The difficulty in using this shell is to prevent its explosion when the gun is discharged; and to obviate this all our engineering skill is required. Time and experience will show that, by a modification of the propelling agent, the shell may be started from a rifled cannon at a very low velocity; the velocity being increased like that of the rocket. This is to be done by modifying the arrangement of the gunpowder so as to ensure the shell acquiring its greatest velocity as it leaves the muzzle of the cannon. The result of this has been already shown. On the shell striking any object, such as the ship’s side, the metal of the shell is driven in upon itself, and an explosion of the fulminate follows as a natural consequence. Experiment has proved that shells exploding as they strike the ship’s sides, produce very little damage beyond making a hole in the ship the size of the shell. This, no doubt, arises from the short space of time occupied by the shell in passing through the side of the ship; all its force being exerted in the interior instead of on the sides of the vessel. All shells of the nature alluded to would, at certain distances, take such a line of flight as to ensure them dipping towards the centre of gravity, and thus exploding the magazines, however deep below the water-line; and when we consider the destructive effects of fulminates, we think it quite within the range of probability that they might produce all the effects we have spoken of.

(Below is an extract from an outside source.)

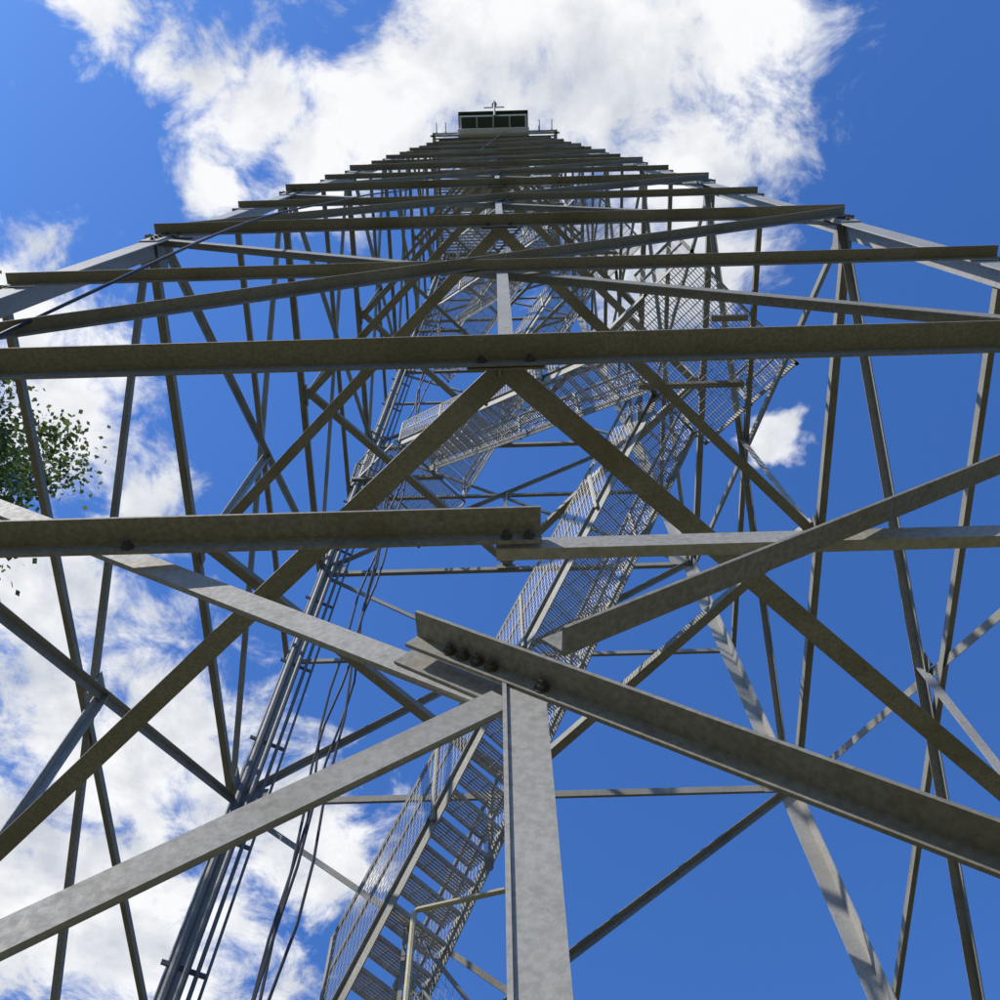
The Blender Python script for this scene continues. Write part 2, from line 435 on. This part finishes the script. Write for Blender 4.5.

There are many agents equally powerful to be introduced into destructive warfare; and with the advantages to be derived from improvements in rifled shells, which the ingenuity of the present race will certainly effect, he would be a rash man who would set any limits to the advancement of projectile science. The great difficulty in the use of fulminates will be surmounted if these suggestions can be carried out; and experiment is all that will then be necessary to establish the line of proceeding. To effect this is the province of the Government of the country; to wait for it to be perfected by individual skill and enterprise would be unjust to science, and injurious to the best interests of the nation. The needful expenditure can only be borne by the nation, and should be entered upon, in order to effect improvement in projectiles, with the view of maintaining our land and marine artillery at the highest point of efficiency.